A Region on the Move
As China’s economic reach grows spatially through the GMS, it has also begun to stretch its sphere of political influence. After losing a dozen sailors on a freight boat plying the Mekong River, China pushed Thailand, Myanmar, and Laos to help hunt down a notorious drug lord who had been alleged to be the mastermind behind the Mekong massacre. China worked closely with Myanmar and Lao police to capture Naw Kham, a Myanmar citizen, in northern Laos, and then extradited him to China where he was paraded live on television and then executed by lethal injection in March 2013.11 The China-Myanmar oil and gas pipeline, which starts at Kyaukpyu port on the west coast of Myanmar and enters China at the city of Ruili, has run into some resistance by local farmers in northern Myanmar living near its route, and the concerns of an increasingly skeptical Myanmese public wary of China’s growing dominance were further heightened at the end of July when the natural gas pipeline started to deliver gas to China, but it is expected to be complete and fully operational later this year. This project is designed to transport 22 million tons of crude oil and 12 billion cubic meters of gas per year from Myanmar’s west coast to Kunming for processing by a new large refinery. This in turn will provide much needed energy for China’s southwestern development that will spread even more across the borders.Some recent developments south of Yunnan may counter or offset China’s influence as Southeast Asia itself also continues to integrate. The ADB has provided a total of $220 million to strengthen small cities in Laos, Cambodia, and Vietnam along the East-West Economic Corridor, allowing female street vendors in three small cities to have access to a micro-finance project worth $2.5 million in non-refundable aid from the Japan Fund for Poverty Reduction. Higher labor and land costs in China than in Laos, Cambodia, Myanmar, and even Vietnam have already driven some of the most labor-intensive industries (i.e. shoes and garments) to Southeast Asia. In 2012, Cambodia received more foreign investment per person than China for the first time since the 1970s.12 Laos has built the Savan-Seno Special Economic Zone in Savannakhet City to attract more labor-intensive manufacturing by connecting Thailand to China and Thailand to Vietnam, trying to catch up to and learn from China’s experience and trajectory of development.

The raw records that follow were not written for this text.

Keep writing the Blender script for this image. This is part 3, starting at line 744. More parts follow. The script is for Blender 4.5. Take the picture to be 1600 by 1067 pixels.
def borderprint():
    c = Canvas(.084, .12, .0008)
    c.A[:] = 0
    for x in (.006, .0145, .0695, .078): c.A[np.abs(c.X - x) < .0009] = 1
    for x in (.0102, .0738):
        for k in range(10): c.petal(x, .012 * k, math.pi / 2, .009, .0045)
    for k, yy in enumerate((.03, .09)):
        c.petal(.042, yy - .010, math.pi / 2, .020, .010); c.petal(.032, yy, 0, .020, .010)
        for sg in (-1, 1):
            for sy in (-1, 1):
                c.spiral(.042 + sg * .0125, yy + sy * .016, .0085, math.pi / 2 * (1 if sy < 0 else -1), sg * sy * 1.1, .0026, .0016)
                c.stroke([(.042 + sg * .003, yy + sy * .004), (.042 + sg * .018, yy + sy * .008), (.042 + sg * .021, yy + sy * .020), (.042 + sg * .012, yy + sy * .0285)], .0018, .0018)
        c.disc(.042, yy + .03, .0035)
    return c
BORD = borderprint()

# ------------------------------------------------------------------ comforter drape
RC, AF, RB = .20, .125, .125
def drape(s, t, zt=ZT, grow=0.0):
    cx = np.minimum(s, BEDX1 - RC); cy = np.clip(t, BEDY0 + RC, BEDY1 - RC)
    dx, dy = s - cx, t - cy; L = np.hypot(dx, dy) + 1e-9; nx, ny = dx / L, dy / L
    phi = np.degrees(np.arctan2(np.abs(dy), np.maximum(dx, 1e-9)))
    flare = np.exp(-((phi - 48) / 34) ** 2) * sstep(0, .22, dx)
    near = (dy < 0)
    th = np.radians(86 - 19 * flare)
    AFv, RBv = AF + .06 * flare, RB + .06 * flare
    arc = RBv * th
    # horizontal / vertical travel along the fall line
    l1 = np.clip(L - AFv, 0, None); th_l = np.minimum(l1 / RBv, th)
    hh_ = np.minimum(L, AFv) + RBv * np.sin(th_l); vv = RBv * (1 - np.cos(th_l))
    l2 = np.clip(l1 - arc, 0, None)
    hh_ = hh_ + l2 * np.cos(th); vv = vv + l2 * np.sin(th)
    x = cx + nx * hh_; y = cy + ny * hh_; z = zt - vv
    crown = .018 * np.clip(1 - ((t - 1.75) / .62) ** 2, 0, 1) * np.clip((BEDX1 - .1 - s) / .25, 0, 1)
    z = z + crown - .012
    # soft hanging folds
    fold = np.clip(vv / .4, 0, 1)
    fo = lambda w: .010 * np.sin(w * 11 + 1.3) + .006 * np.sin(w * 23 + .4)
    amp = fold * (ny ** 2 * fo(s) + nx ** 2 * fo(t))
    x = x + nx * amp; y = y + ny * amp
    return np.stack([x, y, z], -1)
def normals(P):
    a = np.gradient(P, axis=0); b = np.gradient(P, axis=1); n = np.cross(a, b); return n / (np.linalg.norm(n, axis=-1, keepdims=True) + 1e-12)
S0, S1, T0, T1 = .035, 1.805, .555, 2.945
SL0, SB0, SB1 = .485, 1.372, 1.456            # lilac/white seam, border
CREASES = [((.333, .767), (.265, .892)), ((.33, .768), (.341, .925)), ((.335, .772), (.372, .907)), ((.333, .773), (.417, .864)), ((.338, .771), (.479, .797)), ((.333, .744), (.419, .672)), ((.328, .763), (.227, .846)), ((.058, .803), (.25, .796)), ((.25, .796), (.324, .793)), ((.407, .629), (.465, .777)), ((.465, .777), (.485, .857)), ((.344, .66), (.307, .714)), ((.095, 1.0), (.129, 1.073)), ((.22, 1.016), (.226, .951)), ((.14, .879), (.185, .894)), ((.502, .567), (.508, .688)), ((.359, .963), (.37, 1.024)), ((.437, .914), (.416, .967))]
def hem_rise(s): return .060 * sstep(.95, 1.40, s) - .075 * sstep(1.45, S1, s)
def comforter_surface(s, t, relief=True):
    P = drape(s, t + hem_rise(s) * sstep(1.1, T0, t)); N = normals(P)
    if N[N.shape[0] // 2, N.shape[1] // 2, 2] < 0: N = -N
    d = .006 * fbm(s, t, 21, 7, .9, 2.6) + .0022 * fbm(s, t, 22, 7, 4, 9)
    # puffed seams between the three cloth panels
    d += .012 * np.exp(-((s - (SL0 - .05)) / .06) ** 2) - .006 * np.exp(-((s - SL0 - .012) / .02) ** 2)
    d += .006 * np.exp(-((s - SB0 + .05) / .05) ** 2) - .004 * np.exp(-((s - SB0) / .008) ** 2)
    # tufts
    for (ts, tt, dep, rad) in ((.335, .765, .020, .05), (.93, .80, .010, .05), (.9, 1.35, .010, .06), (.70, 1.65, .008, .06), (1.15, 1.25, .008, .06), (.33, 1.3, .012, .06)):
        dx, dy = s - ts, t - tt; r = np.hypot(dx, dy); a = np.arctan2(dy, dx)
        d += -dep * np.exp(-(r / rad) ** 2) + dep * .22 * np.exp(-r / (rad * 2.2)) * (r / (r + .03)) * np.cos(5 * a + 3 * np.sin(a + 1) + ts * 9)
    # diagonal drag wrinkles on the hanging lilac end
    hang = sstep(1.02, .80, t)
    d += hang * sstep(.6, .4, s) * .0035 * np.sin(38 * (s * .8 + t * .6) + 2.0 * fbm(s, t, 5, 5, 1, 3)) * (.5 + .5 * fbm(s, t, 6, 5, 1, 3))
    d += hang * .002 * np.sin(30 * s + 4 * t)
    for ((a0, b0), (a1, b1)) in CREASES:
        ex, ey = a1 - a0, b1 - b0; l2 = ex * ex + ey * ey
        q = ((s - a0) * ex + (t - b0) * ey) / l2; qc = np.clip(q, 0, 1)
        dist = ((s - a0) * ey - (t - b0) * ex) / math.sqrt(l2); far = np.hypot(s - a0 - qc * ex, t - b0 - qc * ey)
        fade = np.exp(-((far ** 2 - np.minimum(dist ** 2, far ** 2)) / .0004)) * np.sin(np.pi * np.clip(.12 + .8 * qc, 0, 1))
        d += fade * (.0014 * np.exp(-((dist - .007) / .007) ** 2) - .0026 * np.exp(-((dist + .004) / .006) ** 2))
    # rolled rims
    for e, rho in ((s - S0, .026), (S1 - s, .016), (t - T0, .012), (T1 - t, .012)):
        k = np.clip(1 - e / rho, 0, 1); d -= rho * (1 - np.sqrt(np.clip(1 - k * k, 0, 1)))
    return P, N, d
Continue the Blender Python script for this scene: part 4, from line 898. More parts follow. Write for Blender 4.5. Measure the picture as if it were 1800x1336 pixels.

“It is up to all six member countries of the GMS to determine how both regions can compete and yet cooperate to achieve greater sustainable development.”
The GMS countries will continue to perform well, with or without China’s investment, due to extensive economic and spatial ties as well as cultural ties with its northern neighbor. It is up to all six member countries of the GMS and not just China to determine how both regions can compete and yet cooperate to achieve greater sustainable development. If a healthy relationship between China and the GMS can be not just maintained, but deepened, the economic and political landscape of the Mekong Region will be forever reshaped.